Basic income plan will give everyone a dignified healthy and secure life
‘Revolutionary’ proposal aims to ‘transform lives’ of Scots
SCOTLAND has taken its first steps towards creating a basic income level for all citizens in a bid to tackle inequality.
The bold proposal – called the minimum income guarantee – was a key SNP manifesto pledge before May’s Holyrood election and the Scottish Government is examining how to make it a reality. Social justice secretary Shona Robison will host the first meeting of a new steering group tasked with driving forward the ambitious plan with the aim of reducing poverty.
The SNP minister has launched a consultation on how exactly the policy will work but admitted it “will not be easy”.
The Government hopes the guarantee would offer an assurance that all Scots would have enough money to live a dignified, healthy and financially secure life.
Writing in the Record, Robison stressed an income guarantee would not be a mechanism to keep wages low, with employers being expected to play a role in reducing poverty.
While there is no exact detail on how it could work, the guarantee is not expected to simply be an additional social security payment or a top-up of existing benefits.
Robison said: “We are committed to progressing the delivery of a minimum income guarantee, which could be revolutionary in our fight against poverty. It is a clear demonstration of our ambition and aspiration for Scotland.

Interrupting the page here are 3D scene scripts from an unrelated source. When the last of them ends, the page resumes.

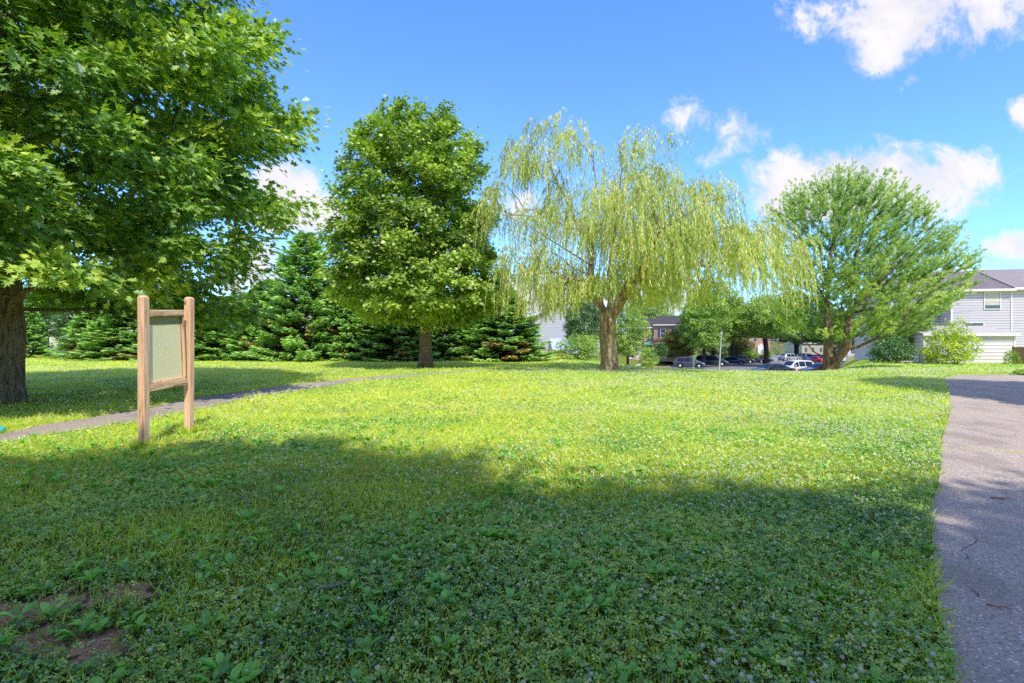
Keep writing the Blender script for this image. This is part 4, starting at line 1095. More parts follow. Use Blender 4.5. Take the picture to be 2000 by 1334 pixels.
# turquoise tub lid at the frame edge, a twig and bits on the path
M['teal'] = plain('turquoise_plastic', (.10, .55, .50), .35)
b = MB(); b.lathe([(.14, 0), (.165, .03), (.16, .075), (.12, .10), (.04, .112)], (0, 0), 20)
xx, yy = W(-16, 8.05), 8.05
o = b.build('plastic_tub', M['teal']); o.location = (xx, yy, tz(xx, yy) + .004); tag(o, 'turquoise plastic tub lying on the path at the left edge', 'tub')
M['twig'] = plain('dry_twig', (.28, .20, .17), .8)
def twig(px, py, L, a, lab, col='twig', rad=.006):
    d = 1500 / (py - 660); x = W(px, d); pts = []
    for k in range(6):
        t = k / 5 - .5; xx = x + math.cos(a) * L * t; yy = d + math.sin(a) * L * t + .012 * math.sin(k * 2.1)
        pts.append((xx, yy, tz(xx, yy) + .022 + (.03 if py > 1000 and px < 1000 else 0)))
    b = MB(); b.tube(pts, [rad, rad * .95, rad * .9, rad * .8, rad * .6, rad * .35], 6)
    tag(b.build('twig', M[col]), lab, 'twig', 'fallen twigs')
M['red_twig'] = plain('reddish_twig', (.34, .13, .09), .8)
twig(652, 1163, .20, .5, 'grey purple twig lying in the shaded lawn left of the middle', rad=.0075)
twig(1958, 979, .20, -.05, 'reddish twig lying on the path just beyond its shade edge', 'red_twig')
twig(1905, 1160, .11, 1.1, 'small pale twig on the shaded path beside the clover', rad=.004)
twig(1950, 1190, .10, -.4, 'small brown twig in the shaded middle of the path', 'red_twig', .004)

# ================================================================== HOUSES
M['siding_lilac'] = siding_mat('lilac_grey_siding', (.64, .60, .68), .20)
M['siding_pale'] = siding_mat('pale_siding', (.64, .60, .60), .16)
M['siding_shed'] = siding_mat('shed_siding', (.78, .74, .76), .24)
M['siding_cream'] = siding_mat('cream_siding', (.60, .55, .46), .2)
M['siding_white'] = siding_mat('white_siding', (.70, .69, .70), .2)
M['siding_blue'] = siding_mat('blue_grey_siding', (.48, .50, .60), .16)
M['brick'] = brick_mat('red_brick', (.42, .17, .11), (.52, .24, .16))
M['brick_brown'] = brick_mat('brown_brick', (.30, .15, .10), (.40, .22, .15))
M['shingle'] = shingle_mat('purple_grey_shingles', (.17, .145, .16), (.24, .20, .215))
M['shingle_light'] = shingle_mat('light_shingles', (.27, .24, .25), (.33, .29, .30))
M['shingle_dark'] = shingle_mat('dark_shingles', (.06, .055, .06), (.10, .09, .10))
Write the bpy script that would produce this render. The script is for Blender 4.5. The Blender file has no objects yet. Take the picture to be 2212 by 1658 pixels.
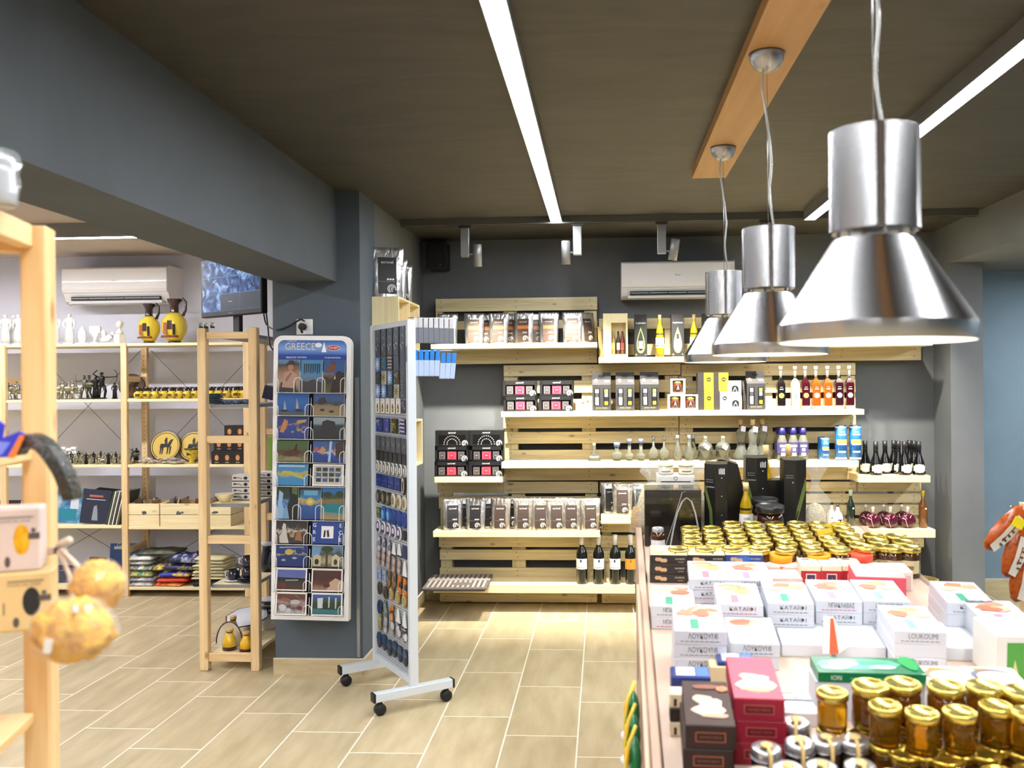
import bpy, math, random
from mathutils import Vector, Matrix, Euler
PI = math.pi
R = random.Random(7)
SC = bpy.context.scene
COL = SC.collection
# ------------------------------------------------------------ camera model
F, H = 1926.0, 1.45
CX, CY = 1195.0, 832.0
YAW, ROLL = math.radians(3.2), 0.0085
_F = Vector((-math.sin(YAW), math.cos(YAW), 0)); _R0 = Vector((math.cos(YAW), math.sin(YAW), 0)); _U0 = Vector((0, 0, 1))
_R = _R0 * math.cos(ROLL) - _U0 * math.sin(ROLL)
_U = _U0 * math.cos(ROLL) + _R0 * math.sin(ROLL)
EYE = Vector((0, 0, H))
def ray(px, py): return _F + _R * ((px - CX) / F) - _U * ((py - CY) / F)
def at_y(px, py, Y): r = ray(px, py); return EYE + r * (Y / r.y)
def at_z(px, py, z): r = ray(px, py); return EYE + r * ((z - H) / r.z)
def at_x(px, py, X): r = ray(px, py); return EYE + r * (X / r.x)
def XY(px, Y, py=900): return at_y(px, py, Y).x
def ZY(py, Y, px=1300): return at_y(px, py, Y).z
def ms(p, Y): return p * Y / F          # pixel length -> metres at depth Y
# ------------------------------------------------------------ materials
def lin(c):
    o = []
    for v in c[:3]:
        v = v / 255.0
        o.append(v / 12.92 if v <= .04045 else ((v + .055) / 1.055) ** 2.4)
    return (o[0], o[1], o[2], 1)
_mc = {}
def M(rgb, rough=.5, metal=0, trans=0, alpha=1, emit=0, ior=1.45, coat=0, name=None):
    k = (tuple(rgb), rough, metal, trans, alpha, emit, ior, coat)
    if k in _mc: return _mc[k]
    m = bpy.data.materials.new(name or 'paint_%d_%d_%d' % tuple(int(x) for x in rgb)); m.use_nodes = True
    b = m.node_tree.nodes['Principled BSDF']
    b.inputs['Base Color'].default_value = lin(rgb)
    b.inputs['Roughness'].default_value = rough; b.inputs['Metallic'].default_value = metal
    b.inputs['Transmission Weight'].default_value = trans; b.inputs['Alpha'].default_value = alpha
    b.inputs['IOR'].default_value = ior; b.inputs['Coat Weight'].default_value = coat
    if emit:
        b.inputs['Emission Color'].default_value = lin(rgb); b.inputs['Emission Strength'].default_value = emit
    _mc[k] = m
    return m
def nodes_mat(name, rough=.5, metal=0):
    m = bpy.data.materials.new(name); m.use_nodes = True
    nt = m.node_tree; b = nt.nodes['Principled BSDF']
    b.inputs['Roughness'].default_value = rough; b.inputs['Metallic'].default_value = metal
    return m, nt, b
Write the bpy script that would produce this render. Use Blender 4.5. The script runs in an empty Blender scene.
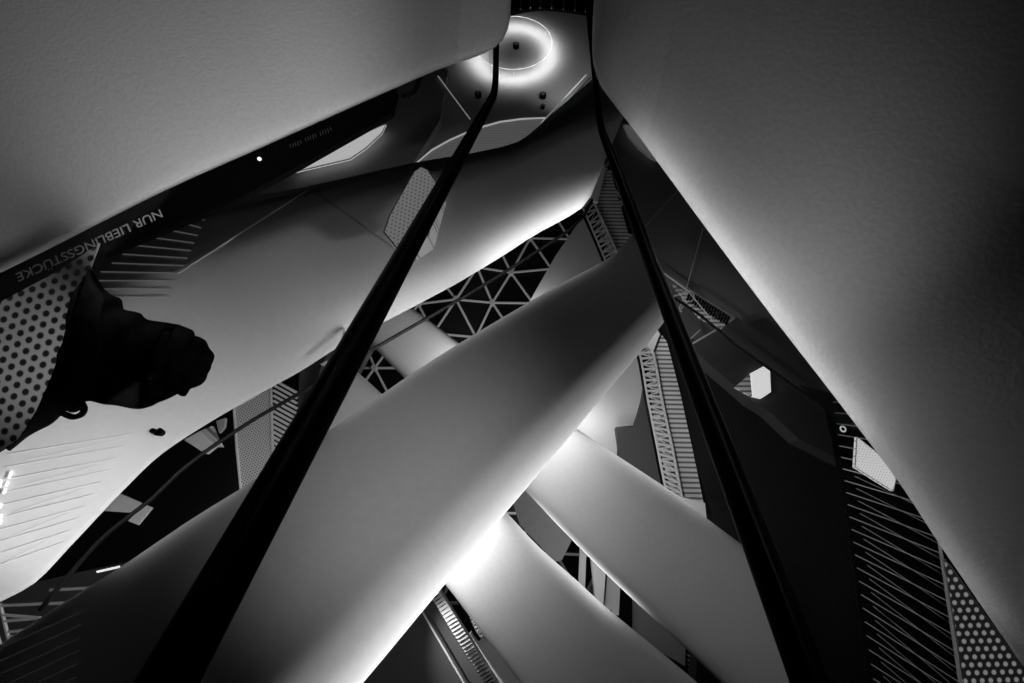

“The policy is innovative, bold and radical.
“Eradicating child poverty and building a fairer, more equal country must be a national mission, not just for the government but our parliament and broader society.
“We recognise this is a crossgovernment responsibility and we are focused on working together to push forward poverty reduction in Scotland.
“Introducing a minimum income guarantee will not be easy and it will not happen overnight but there is a willingness to deliver on our ambition.”
The steering group will be co-chaired by Russell Gunson, director of the Institute for Public Policy Research in Scotland.
He backed the creation of a minimum income guarantee in a report published earlier this year.
Gunson said: “A minimum income guarantee could transform the lives of people across Scotland, setting an income floor in Scotland beneath which no one would fall.”